Finish chemical industry injuries falls

Paul Boughton

Heavy effort in occupational safety has yielded good results in the Finnish chemical industry for the second year in succession.

The number of injuries at work places in the chemical industry fell by almost 20 per cent in 2005 compared with 2004, when the fall was more than 10 per cent. The results appear in the annual report on the Responsible Care programme.

The particular aim of chemical industry companies' environmental, health and safety work in Finland has been to achieve a noticeable improvement in occupational safety work. The number of occupational lost-time injuries fell throughout the entire 1990s, but this trend came to a halt in the early 2000s. Now effort has started to yield results again.

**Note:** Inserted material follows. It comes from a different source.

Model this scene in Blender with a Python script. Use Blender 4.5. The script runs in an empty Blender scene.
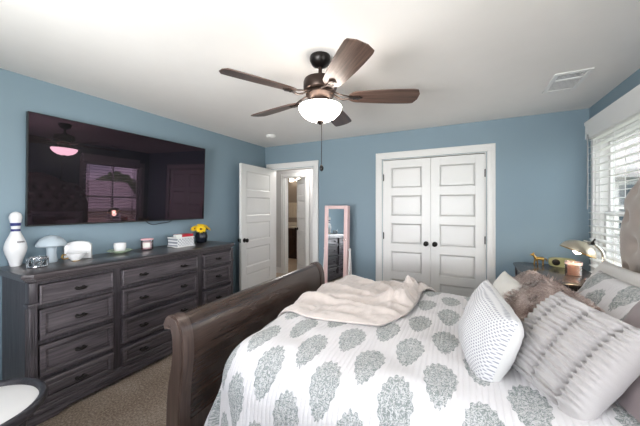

In 2005, 11.1 injuries per one million man-hours worked occurred in the chemical industry. The reduction compared with the previous year was almost 20 per cent. The first signs of a turnaround were seen in 2004, when the number of lost-time injuries went down by more than 10 per cent. The severity of the injuries also diminished in both years. The injuries frequency rate in the Finnish industries as a whole is twice that of the chemical industry. The final aim of the chemical industry is, of course, zero injuries.

The progress of occupational safety just like that of other environmental, health and safety work is monitored and reported on annually as part of the chemical industry's international Responsible Care programme. In Finland 108 companies employing over 19,000 people are committed to the Responsible Care programme. The report containing information for 2005, which covers more than 80 per cent of the chemical industry's output in Finland, was published on 17 May 2006.

The annual report says that occupational safety is an elemental part of every employee's working day in the chemical industry. Every year all the employees take part in training with environmental, health and safety themes, and the reporting of near-miss situations, which is used for preventing injuries, is in operation in almost 80 per cent of the companies involved in the programme. A new work tool that has been introduced is the occupational safety card, which an employee receives on completion of training and passing a test. In 2005 the occupational safety card was being used by more than half the companies. It has achieved good results, particularly in the safety level among contractors.

Overall the environmental, health and safety work by the chemical industry has produced significant results in Finland. During the monitoring period that began in 1988, occupational injuries have fallen by almost 75 per cent. Correspondingly, air emissions with acidifying potential, proportionated to total production volume, have been reduced by more than 80 per cent, volatile organic compounds (VOC) by more than 70 per cent, water discharges with eutrophication potential by almost 40 per cent and potentially ecotoxic discharges by almost 80 per cent. The chemical industry invested EUR 70 million in environment, health and safety matters in 2005.